## What to work on
Exclude the pictures and return every line exactly as written.

-- Given information start --

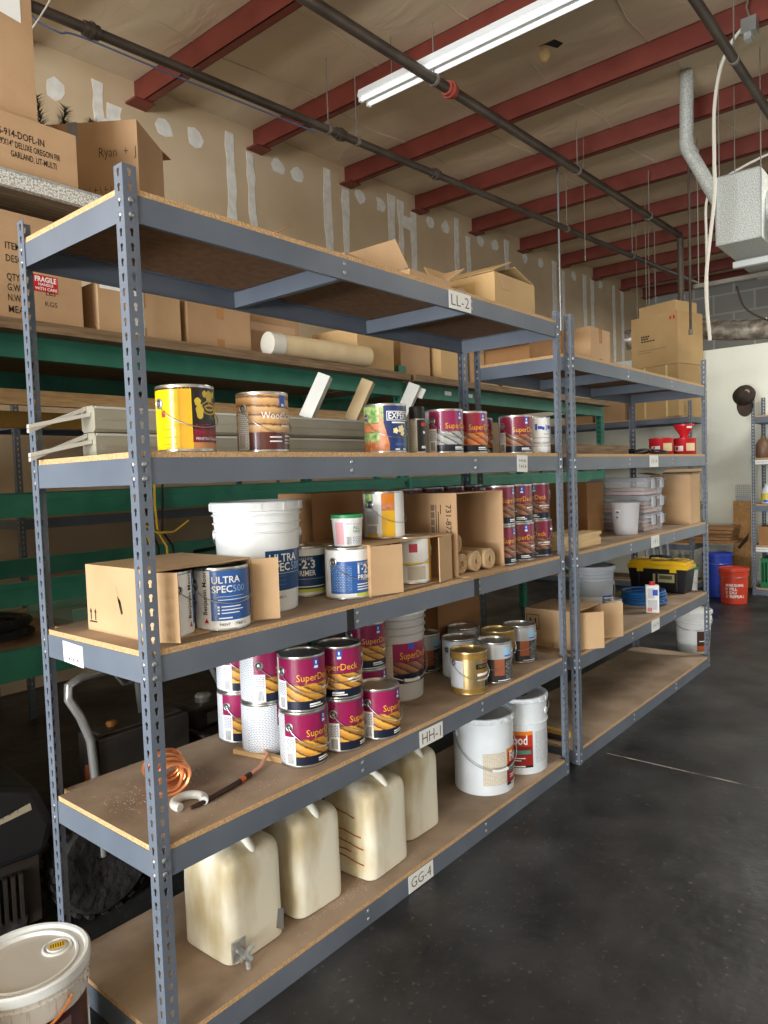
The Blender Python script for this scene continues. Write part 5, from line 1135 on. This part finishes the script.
b = MB(); b.box((-.009, -.105, 0), (.009, .105, 1.13), OSB); b.poly([(-.0095, .03, .50), (-.0095, -.07, .62), (-.0095, -.085, .72), (-.0095, -.04, .66), (-.0095, .06, .52)], mat('dark_stain', (70, 52, 36), .8), (.0002, 0, 0))
tag(b.build('plywood_strip', loc=(9.10, .745, .0003), rot=(0, .02, 0), smooth=False), 'narrow upright chipboard leaning on the white wall behind the orange red bucket', 'board')
b = MB()
for k in range(9): b.tube([(0, -.09 + .0225 * k, 0), (0, -.09 + .0225 * k, .2)], .002, ZINC, 5)
for k in range(9): b.tube([(0, -.09, .025 * k), (0, .09, .025 * k)], .002, ZINC, 5)
b.box((-.004, -.092, -.004), (.004, .092, .06), ZINC)
tag(b.build('wire_basket', loc=(9.125, .73, 1.137), smooth=False), 'grey wire mesh panel above the leaning chipboard', 'mesh')
# cap hanging on the corner of the right unit
cp = thing('baseball_cap', 'dark trucker cap hanging on the corner of the right shelving unit', 'cap', (8.53, .565, 2.44), .3)
CAPM = mat('dark_cap_cloth', (52, 42, 36), .9, 0, (66, 54, 46), 14, 3)
b = MB(); M = Matrix.Rotation(-1.2, 4, 'Y') @ Matrix.Rotation(.35, 4, 'X')
b.lathe([(.118, -.06), (.122, -.02), (.118, .03), (.102, .075), (.072, .105), (.03, .12), (0, .123)], 28, CAPM, M=M); b.lathe([(.008, .122), (.008, .127), (0, .13)], 10, CAPM, M=M); b.build('crown', cp)
b = MB(); pts = [(.10 * math.sin(a), .10 * math.cos(a)) for a in [i * PI / 10 - PI / 2 for i in range(11)]]
pl = [Vector((-.02, x_ * .85, -.07 - .04 * (y_ / .1))) for x_, y_ in pts] + [Vector((-.075, x_ * .9, -.13 - .13 * max(0, y_ / .1))) for x_, y_ in pts[::-1]]
for i in range(10): b.quad([pl[i], pl[i + 1], pl[20 - i], pl[21 - i]], CAPM); b.quad([pl[21 - i] + Vector((.004, 0, -.003)), pl[20 - i] + Vector((.004, 0, -.003)), pl[i + 1] + Vector((.004, 0, -.003)), pl[i] + Vector((.004, 0, -.003))], CAPM)
b.build('brim', cp)
b = MB(); b.lathe([(.03, .0), (.03, .002), (0, .003)], 16, mat('cap_badge', (150, 138, 122), .7), M=Matrix.Translation((-.112, -.02, .03)) @ Matrix.Rotation(-PI / 2, 4, 'Y')); b.build('badge', cp)
# goods on the right unit
zD = [z + .0168 for z in (.075, .60, 1.10, 1.66, 2.17)]
b = MB(); b.lathe([(0, 0), (.07, 0), (.085, .02), (.085, .16), (.05, .22), (.025, .24), (.025, .27), (0, .27)], 24, mat('brown_jug', (120, 92, 70), .4)); tag(b.build('jug', loc=(8.70, .40, zD[3])), 'brown jug on the right unit under the cap', 'jug')
t = thing('plastic_bag', 'clear plastic bag of parts beside the brown jug on the right unit', 'bag', (8.68, .21, zD[3])); b = MB(); b.lathe([(0, 0), (.075, 0), (.09, .06), (.085, .2), (.05, .27), (.06, .3), (0, .3)], 20, mat('hazy_plastic', (196, 198, 202), .3, trans=.4)); b.build('body', t); b = MB(); b.wrap(.0905, -80, 20, .06, .10, PAPER); b.wrap(.0905, -80, 20, .14, .17, PAPER); b.build('label', t)
t = thing('bottle', 'yellow and blue labelled bottle on the right unit above the brown carton', 'bottle', (8.70, .36, zD[2]), -.9); b = MB(); b.lathe([(0, 0), (.06, 0), (.07, .01), (.07, .15), (.04, .2), (.03, .2), (.03, .24), (0, .24)], 24, mat('pale_bottle', (210, 214, 220), .3)); b.build('body', t); b = MB(); b.wrap(.0712, -100, 100, .02, .13, mat('yellow_bottle_label', (216, 200, 80), .4)); b.wrap(.072, -60, 60, .02, .05, BLUELOGO); b.wrap(.072, -20, 40, .06, .12, LEAF); b.build('label', t)
carton('brown carton on the right unit above the green crate', 8.76, .33, zD[1], .3, .22, .22, 0, CARDD)
b = MB(); GC = mat('green_crate', (20, 110, 62), .4)
b.box((-.2, -.15, 0), (.2, .15, .008), GC)
for x0, y0, x1, y1 in ((-.2, -.15, .2, -.142), (-.2, .142, .2, .15), (-.2, -.142, -.192, .142), (.192, -.142, .2, .142)):
    b.box((x0, y0, .008), (x1, y1, .07), GC); b.box((x0, y0, .31), (x1, y1, .36), GC)
for k in range(9):
    y_ = -.142 + .284 * k / 8; b.box((-.2, y_ - .007, .07), (-.192, y_ + .007, .31), GC); b.box((.192, y_ - .007, .07), (.2, y_ + .007, .31), GC)
    x_ = -.19 + .38 * k / 8; b.box((x_ - .007, -.15, .07), (x_ + .007, -.142, .31), GC); b.box((x_ - .007, .142, .07), (x_ + .007, .15, .31), GC)
tag(b.build('plastic_crate', loc=(8.80, .27, zD[0]), smooth=False), 'green slatted plastic crate on the bottom of the right unit', 'crate')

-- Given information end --

## Response to the exercise
The Blender Python script for this scene continues. Write part 5, from line 1135 on. This part finishes the script.
b = MB(); b.box((-.009, -.105, 0), (.009, .105, 1.13), OSB); b.poly([(-.0095, .03, .50), (-.0095, -.07, .62), (-.0095, -.085, .72), (-.0095, -.04, .66), (-.0095, .06, .52)], mat('dark_stain', (70, 52, 36), .8), (.0002, 0, 0))
tag(b.build('plywood_strip', loc=(9.10, .745, .0003), rot=(0, .02, 0), smooth=False), 'narrow upright chipboard leaning on the white wall behind the orange red bucket', 'board')
b = MB()
for k in range(9): b.tube([(0, -.09 + .0225 * k, 0), (0, -.09 + .0225 * k, .2)], .002, ZINC, 5)
for k in range(9): b.tube([(0, -.09, .025 * k), (0, .09, .025 * k)], .002, ZINC, 5)
b.box((-.004, -.092, -.004), (.004, .092, .06), ZINC)
tag(b.build('wire_basket', loc=(9.125, .73, 1.137), smooth=False), 'grey wire mesh panel above the leaning chipboard', 'mesh')
# cap hanging on the corner of the right unit
cp = thing('baseball_cap', 'dark trucker cap hanging on the corner of the right shelving unit', 'cap', (8.53, .565, 2.44), .3)
CAPM = mat('dark_cap_cloth', (52, 42, 36), .9, 0, (66, 54, 46), 14, 3)
b = MB(); M = Matrix.Rotation(-1.2, 4, 'Y') @ Matrix.Rotation(.35, 4, 'X')
b.lathe([(.118, -.06), (.122, -.02), (.118, .03), (.102, .075), (.072, .105), (.03, .12), (0, .123)], 28, CAPM, M=M); b.lathe([(.008, .122), (.008, .127), (0, .13)], 10, CAPM, M=M); b.build('crown', cp)
b = MB(); pts = [(.10 * math.sin(a), .10 * math.cos(a)) for a in [i * PI / 10 - PI / 2 for i in range(11)]]
pl = [Vector((-.02, x_ * .85, -.07 - .04 * (y_ / .1))) for x_, y_ in pts] + [Vector((-.075, x_ * .9, -.13 - .13 * max(0, y_ / .1))) for x_, y_ in pts[::-1]]
for i in range(10): b.quad([pl[i], pl[i + 1], pl[20 - i], pl[21 - i]], CAPM); b.quad([pl[21 - i] + Vector((.004, 0, -.003)), pl[20 - i] + Vector((.004, 0, -.003)), pl[i + 1] + Vector((.004, 0, -.003)), pl[i] + Vector((.004, 0, -.003))], CAPM)
b.build('brim', cp)
b = MB(); b.lathe([(.03, .0), (.03, .002), (0, .003)], 16, mat('cap_badge', (150, 138, 122), .7), M=Matrix.Translation((-.112, -.02, .03)) @ Matrix.Rotation(-PI / 2, 4, 'Y')); b.build('badge', cp)
# goods on the right unit
zD = [z + .0168 for z in (.075, .60, 1.10, 1.66, 2.17)]
b = MB(); b.lathe([(0, 0), (.07, 0), (.085, .02), (.085, .16), (.05, .22), (.025, .24), (.025, .27), (0, .27)], 24, mat('brown_jug', (120, 92, 70), .4)); tag(b.build('jug', loc=(8.70, .40, zD[3])), 'brown jug on the right unit under the cap', 'jug')
t = thing('plastic_bag', 'clear plastic bag of parts beside the brown jug on the right unit', 'bag', (8.68, .21, zD[3])); b = MB(); b.lathe([(0, 0), (.075, 0), (.09, .06), (.085, .2), (.05, .27), (.06, .3), (0, .3)], 20, mat('hazy_plastic', (196, 198, 202), .3, trans=.4)); b.build('body', t); b = MB(); b.wrap(.0905, -80, 20, .06, .10, PAPER); b.wrap(.0905, -80, 20, .14, .17, PAPER); b.build('label', t)
t = thing('bottle', 'yellow and blue labelled bottle on the right unit above the brown carton', 'bottle', (8.70, .36, zD[2]), -.9); b = MB(); b.lathe([(0, 0), (.06, 0), (.07, .01), (.07, .15), (.04, .2), (.03, .2), (.03, .24), (0, .24)], 24, mat('pale_bottle', (210, 214, 220), .3)); b.build('body', t); b = MB(); b.wrap(.0712, -100, 100, .02, .13, mat('yellow_bottle_label', (216, 200, 80), .4)); b.wrap(.072, -60, 60, .02, .05, BLUELOGO); b.wrap(.072, -20, 40, .06, .12, LEAF); b.build('label', t)
carton('brown carton on the right unit above the green crate', 8.76, .33, zD[1], .3, .22, .22, 0, CARDD)
b = MB(); GC = mat('green_crate', (20, 110, 62), .4)
b.box((-.2, -.15, 0), (.2, .15, .008), GC)
for x0, y0, x1, y1 in ((-.2, -.15, .2, -.142), (-.2, .142, .2, .15), (-.2, -.142, -.192, .142), (.192, -.142, .2, .142)):
    b.box((x0, y0, .008), (x1, y1, .07), GC); b.box((x0, y0, .31), (x1, y1, .36), GC)
for k in range(9):
    y_ = -.142 + .284 * k / 8; b.box((-.2, y_ - .007, .07), (-.192, y_ + .007, .31), GC); b.box((.192, y_ - .007, .07), (.2, y_ + .007, .31), GC)
    x_ = -.19 + .38 * k / 8; b.box((x_ - .007, -.15, .07), (x_ + .007, -.142, .31), GC); b.box((x_ - .007, .142, .07), (x_ + .007, .15, .31), GC)
tag(b.build('plastic_crate', loc=(8.80, .27, zD[0]), smooth=False), 'green slatted plastic crate on the bottom of the right unit', 'crate')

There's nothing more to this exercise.